TOKYO: Japan’s fair trade commission conducted an on-site inspection of Microsoft’s Japanese subsidiary on Wednesday over a suspected violation of anti-trust law, a source close to the matter said.
The source, who declined to be identified, confirmed local media reports that Microsoft Japan in Tokyo is being probed over allegations it is unfairly preventing clients from using cloud platforms developed by its competitors.
“We are fully cooperating with the JFTC (Japan Fair Trade Commission) in their requests,” a spokesperson for Microsoft told AFP.
At issue is Microsoft’s cloud computing server Azure.

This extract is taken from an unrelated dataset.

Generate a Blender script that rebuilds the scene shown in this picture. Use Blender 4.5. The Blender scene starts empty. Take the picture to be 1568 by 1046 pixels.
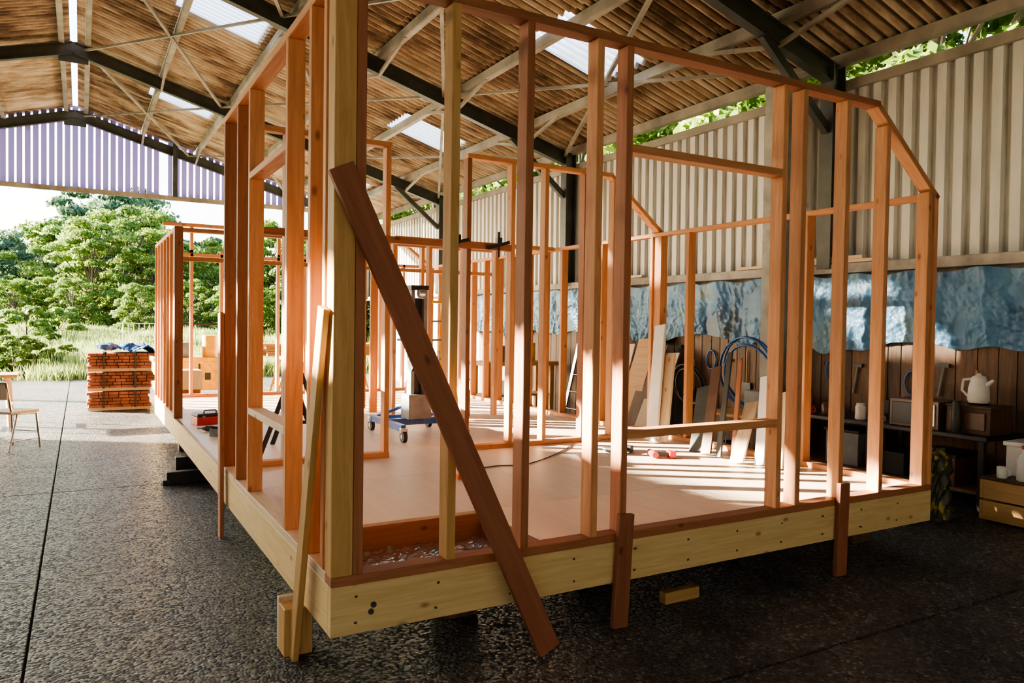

The firm is suspected of making its software services, including “Microsoft 365” — known for apps such as Teams and Word — inaccessible on cloud servers other than Azure, local media including the Yomiuri daily said.
The probe mirrors similar attempts in recent years by Japanese authorities to rein in the monopoly by global tech titans.
In August, the JFTC issued a cease-and-desist order to Google.
Google, JFTC said, was imposing binding conditions on Android smartphone manufacturers in Japan so that its online app store will be installed almost automatically.
In 2024, Amazon’s Japanese subsidiary in Tokyo was similarly inspected for allegations that it is abusing its industry dominance to drive down prices.
Amazon Japan used its coveted “buy box” — a prominent spot on its website — against sellers, pressuring them into lowering prices to give it a competitive edge over rival e-commerce sites, the JFTC said.